# WHAT YOU NEED TO DO:
Your task is to restate the data word for word.

# PROVIDED MATERIAL:
=====

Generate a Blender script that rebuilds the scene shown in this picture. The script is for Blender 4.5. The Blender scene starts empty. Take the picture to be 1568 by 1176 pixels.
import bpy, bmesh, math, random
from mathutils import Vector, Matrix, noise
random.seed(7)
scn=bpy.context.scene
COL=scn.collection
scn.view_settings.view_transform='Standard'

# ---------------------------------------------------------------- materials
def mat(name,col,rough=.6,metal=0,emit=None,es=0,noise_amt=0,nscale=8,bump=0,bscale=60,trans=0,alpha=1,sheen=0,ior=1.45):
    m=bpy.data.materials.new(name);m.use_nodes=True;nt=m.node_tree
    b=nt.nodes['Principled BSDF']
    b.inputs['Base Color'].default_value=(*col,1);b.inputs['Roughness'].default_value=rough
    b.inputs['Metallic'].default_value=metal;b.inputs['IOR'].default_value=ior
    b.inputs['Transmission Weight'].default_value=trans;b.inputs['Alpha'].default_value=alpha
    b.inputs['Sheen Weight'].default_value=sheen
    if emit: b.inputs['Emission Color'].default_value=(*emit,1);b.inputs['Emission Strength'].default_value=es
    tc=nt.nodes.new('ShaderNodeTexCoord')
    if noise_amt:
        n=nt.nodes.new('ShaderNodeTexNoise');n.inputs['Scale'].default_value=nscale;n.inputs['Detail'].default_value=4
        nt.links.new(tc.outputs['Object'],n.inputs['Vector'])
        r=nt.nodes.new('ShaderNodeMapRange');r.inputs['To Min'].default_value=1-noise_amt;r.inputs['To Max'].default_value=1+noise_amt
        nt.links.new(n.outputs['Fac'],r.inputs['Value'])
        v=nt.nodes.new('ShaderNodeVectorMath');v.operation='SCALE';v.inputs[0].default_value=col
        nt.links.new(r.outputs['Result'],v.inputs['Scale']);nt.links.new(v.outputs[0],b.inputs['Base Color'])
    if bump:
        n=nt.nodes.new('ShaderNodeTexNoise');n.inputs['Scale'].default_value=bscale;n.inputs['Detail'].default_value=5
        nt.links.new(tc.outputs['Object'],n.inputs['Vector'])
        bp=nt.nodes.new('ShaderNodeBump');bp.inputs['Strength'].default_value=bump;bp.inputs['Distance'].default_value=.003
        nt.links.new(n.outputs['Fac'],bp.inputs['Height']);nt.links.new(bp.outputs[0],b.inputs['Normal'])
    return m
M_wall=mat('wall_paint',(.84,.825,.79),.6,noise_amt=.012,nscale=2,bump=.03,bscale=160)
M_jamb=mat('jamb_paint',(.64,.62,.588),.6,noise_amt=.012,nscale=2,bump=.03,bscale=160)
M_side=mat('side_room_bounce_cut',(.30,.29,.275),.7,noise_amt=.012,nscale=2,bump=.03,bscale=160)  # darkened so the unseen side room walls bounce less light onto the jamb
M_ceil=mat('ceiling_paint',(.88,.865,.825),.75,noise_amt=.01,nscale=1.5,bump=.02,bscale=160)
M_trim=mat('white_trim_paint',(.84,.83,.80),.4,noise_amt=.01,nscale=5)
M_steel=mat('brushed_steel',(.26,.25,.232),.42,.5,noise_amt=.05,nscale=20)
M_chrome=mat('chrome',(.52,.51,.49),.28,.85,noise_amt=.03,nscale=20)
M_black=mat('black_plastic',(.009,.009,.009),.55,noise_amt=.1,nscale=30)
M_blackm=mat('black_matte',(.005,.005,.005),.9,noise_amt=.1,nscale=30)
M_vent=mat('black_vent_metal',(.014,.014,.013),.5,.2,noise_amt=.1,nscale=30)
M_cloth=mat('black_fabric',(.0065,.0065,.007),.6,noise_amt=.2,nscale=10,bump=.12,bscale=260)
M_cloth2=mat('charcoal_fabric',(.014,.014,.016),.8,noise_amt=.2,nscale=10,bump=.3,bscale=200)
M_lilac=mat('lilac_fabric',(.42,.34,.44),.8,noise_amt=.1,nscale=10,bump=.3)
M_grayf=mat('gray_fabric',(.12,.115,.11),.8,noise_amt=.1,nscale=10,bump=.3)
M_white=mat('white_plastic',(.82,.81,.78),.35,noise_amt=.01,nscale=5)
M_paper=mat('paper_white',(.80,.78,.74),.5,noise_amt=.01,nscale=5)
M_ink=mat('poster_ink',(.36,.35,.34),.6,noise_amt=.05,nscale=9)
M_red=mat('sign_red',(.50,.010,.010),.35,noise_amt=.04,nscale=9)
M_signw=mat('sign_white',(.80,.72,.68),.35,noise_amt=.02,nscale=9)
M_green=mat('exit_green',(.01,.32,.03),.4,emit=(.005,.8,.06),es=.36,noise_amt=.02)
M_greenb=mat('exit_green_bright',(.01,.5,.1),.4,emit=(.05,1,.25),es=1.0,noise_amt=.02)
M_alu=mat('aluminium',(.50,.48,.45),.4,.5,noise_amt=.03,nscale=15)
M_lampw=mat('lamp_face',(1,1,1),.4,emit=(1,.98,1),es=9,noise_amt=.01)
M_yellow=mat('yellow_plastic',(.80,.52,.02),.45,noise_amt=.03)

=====

# THE REPLY:
Generate a Blender script that rebuilds the scene shown in this picture. The script is for Blender 4.5. The Blender scene starts empty. Take the picture to be 1568 by 1176 pixels.
import bpy, bmesh, math, random
from mathutils import Vector, Matrix, noise
random.seed(7)
scn=bpy.context.scene
COL=scn.collection
scn.view_settings.view_transform='Standard'

# ---------------------------------------------------------------- materials
def mat(name,col,rough=.6,metal=0,emit=None,es=0,noise_amt=0,nscale=8,bump=0,bscale=60,trans=0,alpha=1,sheen=0,ior=1.45):
    m=bpy.data.materials.new(name);m.use_nodes=True;nt=m.node_tree
    b=nt.nodes['Principled BSDF']
    b.inputs['Base Color'].default_value=(*col,1);b.inputs['Roughness'].default_value=rough
    b.inputs['Metallic'].default_value=metal;b.inputs['IOR'].default_value=ior
    b.inputs['Transmission Weight'].default_value=trans;b.inputs['Alpha'].default_value=alpha
    b.inputs['Sheen Weight'].default_value=sheen
    if emit: b.inputs['Emission Color'].default_value=(*emit,1);b.inputs['Emission Strength'].default_value=es
    tc=nt.nodes.new('ShaderNodeTexCoord')
    if noise_amt:
        n=nt.nodes.new('ShaderNodeTexNoise');n.inputs['Scale'].default_value=nscale;n.inputs['Detail'].default_value=4
        nt.links.new(tc.outputs['Object'],n.inputs['Vector'])
        r=nt.nodes.new('ShaderNodeMapRange');r.inputs['To Min'].default_value=1-noise_amt;r.inputs['To Max'].default_value=1+noise_amt
        nt.links.new(n.outputs['Fac'],r.inputs['Value'])
        v=nt.nodes.new('ShaderNodeVectorMath');v.operation='SCALE';v.inputs[0].default_value=col
        nt.links.new(r.outputs['Result'],v.inputs['Scale']);nt.links.new(v.outputs[0],b.inputs['Base Color'])
    if bump:
        n=nt.nodes.new('ShaderNodeTexNoise');n.inputs['Scale'].default_value=bscale;n.inputs['Detail'].default_value=5
        nt.links.new(tc.outputs['Object'],n.inputs['Vector'])
        bp=nt.nodes.new('ShaderNodeBump');bp.inputs['Strength'].default_value=bump;bp.inputs['Distance'].default_value=.003
        nt.links.new(n.outputs['Fac'],bp.inputs['Height']);nt.links.new(bp.outputs[0],b.inputs['Normal'])
    return m
M_wall=mat('wall_paint',(.84,.825,.79),.6,noise_amt=.012,nscale=2,bump=.03,bscale=160)
M_jamb=mat('jamb_paint',(.64,.62,.588),.6,noise_amt=.012,nscale=2,bump=.03,bscale=160)
M_side=mat('side_room_bounce_cut',(.30,.29,.275),.7,noise_amt=.012,nscale=2,bump=.03,bscale=160)  # darkened so the unseen side room walls bounce less light onto the jamb
M_ceil=mat('ceiling_paint',(.88,.865,.825),.75,noise_amt=.01,nscale=1.5,bump=.02,bscale=160)
M_trim=mat('white_trim_paint',(.84,.83,.80),.4,noise_amt=.01,nscale=5)
M_steel=mat('brushed_steel',(.26,.25,.232),.42,.5,noise_amt=.05,nscale=20)
M_chrome=mat('chrome',(.52,.51,.49),.28,.85,noise_amt=.03,nscale=20)
M_black=mat('black_plastic',(.009,.009,.009),.55,noise_amt=.1,nscale=30)
M_blackm=mat('black_matte',(.005,.005,.005),.9,noise_amt=.1,nscale=30)
M_vent=mat('black_vent_metal',(.014,.014,.013),.5,.2,noise_amt=.1,nscale=30)
M_cloth=mat('black_fabric',(.0065,.0065,.007),.6,noise_amt=.2,nscale=10,bump=.12,bscale=260)
M_cloth2=mat('charcoal_fabric',(.014,.014,.016),.8,noise_amt=.2,nscale=10,bump=.3,bscale=200)
M_lilac=mat('lilac_fabric',(.42,.34,.44),.8,noise_amt=.1,nscale=10,bump=.3)
M_grayf=mat('gray_fabric',(.12,.115,.11),.8,noise_amt=.1,nscale=10,bump=.3)
M_white=mat('white_plastic',(.82,.81,.78),.35,noise_amt=.01,nscale=5)
M_paper=mat('paper_white',(.80,.78,.74),.5,noise_amt=.01,nscale=5)
M_ink=mat('poster_ink',(.36,.35,.34),.6,noise_amt=.05,nscale=9)
M_red=mat('sign_red',(.50,.010,.010),.35,noise_amt=.04,nscale=9)
M_signw=mat('sign_white',(.80,.72,.68),.35,noise_amt=.02,nscale=9)
M_green=mat('exit_green',(.01,.32,.03),.4,emit=(.005,.8,.06),es=.36,noise_amt=.02)
M_greenb=mat('exit_green_bright',(.01,.5,.1),.4,emit=(.05,1,.25),es=1.0,noise_amt=.02)
M_alu=mat('aluminium',(.50,.48,.45),.4,.5,noise_amt=.03,nscale=15)
M_lampw=mat('lamp_face',(1,1,1),.4,emit=(1,.98,1),es=9,noise_amt=.01)
M_yellow=mat('yellow_plastic',(.80,.52,.02),.45,noise_amt=.03)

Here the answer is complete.